Un 'no' che vale molto, quello di Erdoğan, dato che, come stabilito dall'articolo 10 del Trattato, per accogliere altri Paesi nell'Alleanza è necessario il voto unanime di tutti i 30 Paesi membri. Certo è che la politica di Ankara, che ha ammesso le responsabilità di Mosca nel conflitto ucraino, ma si è rifiutata di imporre sanzioni agli uomini e alle istituzioni considerate vicine al Cremlino, è stata in assoluto la più morbida tra i Paesi del Patto Atlantico
Se tra i piani di Putin c’era anche quello di incrinare i rapporti all’interno della Nato, a due mesi e mezzo circa dall’invasione si nota la prima importante crepa. Protagonista della tensione interna all’Alleanza è di nuovo la Turchia di Recep Tayyip Erdoğan che, mentre gli Stati Uniti e i principali Paesi del Patto aprono le porte alle storicamente neutrali Svezia e Finlandia che chiedono protezione dal rischio di un attacco di Mosca, mette il proprio veto. È lo stesso presidente turco a dichiarare che l’adesione dei due Paesi sarebbe un “errore”. Parole che hanno portato i due Paesi a chiedere un incontro alla Turchia sul tema, mentre gli altri membri dell’Alleanza continuano a dirsi favorevoli all’ingresso di Stoccolma ed Helsinki.
Un ‘no’ che vale molto, quello di Erdoğan, dato che, come stabilito dall’articolo 10 del Trattato, “le parti possono, con accordo unanime, invitare ad aderire a questo Trattato ogni altro Stato europeo in grado di favorire lo sviluppo dei principi del presente Trattato e di contribuire alla sicurezza della regione dell’Atlantico settentrionale. Ogni Stato così invitato può divenire parte del Trattato depositando il proprio strumento di adesione presso il governo degli Stati Uniti d’America. Il governo degli Stati Uniti d’America informerà ciascuna delle parti del deposito di ogni strumento di adesione”. Tradotto: senza la volontà unanime di tutti i 30 Paesi membri, Svezia e Finlandia rimarrebbero escluse dall’Alleanza.
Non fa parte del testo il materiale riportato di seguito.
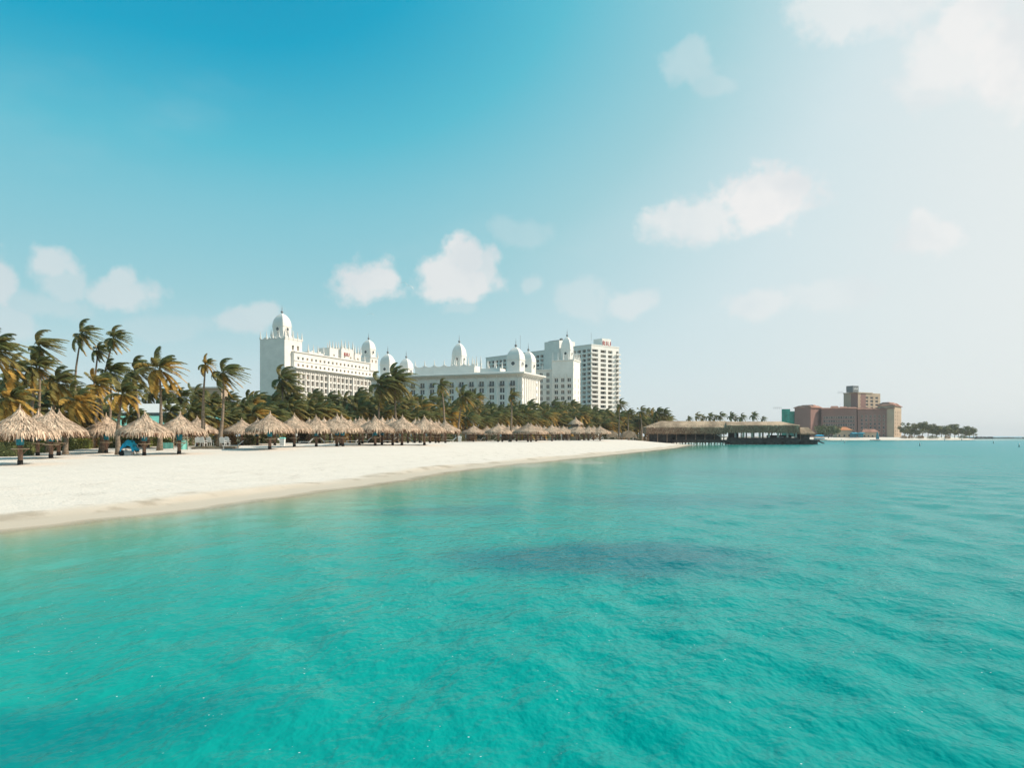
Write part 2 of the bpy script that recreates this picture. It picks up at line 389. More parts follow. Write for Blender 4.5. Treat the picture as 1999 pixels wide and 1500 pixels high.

Le motivazioni addotte da Ankara non riguardano però i rischi per la sicurezza legati al conflitto in corso in Ucraina scatenato dall’invasione ordinata da Vladimir Putin. Il presidente turco “non vuole che si ripeta lo stesso errore commesso con l’adesione della Grecia” e ha accusato Stoccolma ed Helsinki “di ospitare terroristi del Pkk“, il Partito dei Lavoratori del Kurdistan considerato una formazione terroristica dall’esecutivo di Erdoğan. “Non abbiamo un’opinione positiva”, ha insistito il capo dello Stato.
Se si tratti solo di questo o se la questione curda, tema molto sensibile ad Ankara, venga utilizzata come un pretesto dal Paese che in seno all’Alleanza si è dimostrato in assoluto il più prudente sulle azioni contro il Cremlino, non è dato saperlo. Certo è che la politica di Erdoğan, che ha ammesso le responsabilità di Mosca nel conflitto ucraino ma si è allo stesso tempo rifiutato di imporre sanzioni agli uomini e alle istituzioni considerate vicine al Cremlino, è stata in assoluto la più morbida tra i Paesi del Patto Atlantico. Questo anche nel tentativo di ritagliarsi un ruolo da mediatore tra le parti che gli permetterebbe di avanzare importanti richieste, soprattutto nei confronti degli alleati europei e americani. Con quest’ultimi, tra l’altro, il governo si era già scontrato per l’acquisto del sistema missilistico S-400 proprio da Mosca.
I governi dei due Paesi europei non si sono però dati per vinti e hanno fatto sapere di voler discutere con la Turchia della loro adesione all’Alleanza, cercando di superare le divergenze, in occasione della riunione informale dei Ministri degli Esteri della Nato che in programma sabato a Berlino. Anche il presidente americano, Joe Biden, ha avuto un colloquio di circa mezz’ora con la premier svedese, Magdalena Andersson e il presidente finlandese, Sauli Niinisto, assicurando “il suo sostegno alla politica delle porte aperte della Nato e al diritto di Finlandia e Svezia di decidere il proprio futuro, la propria politica estera e le proprie disposizioni in materia di sicurezza”.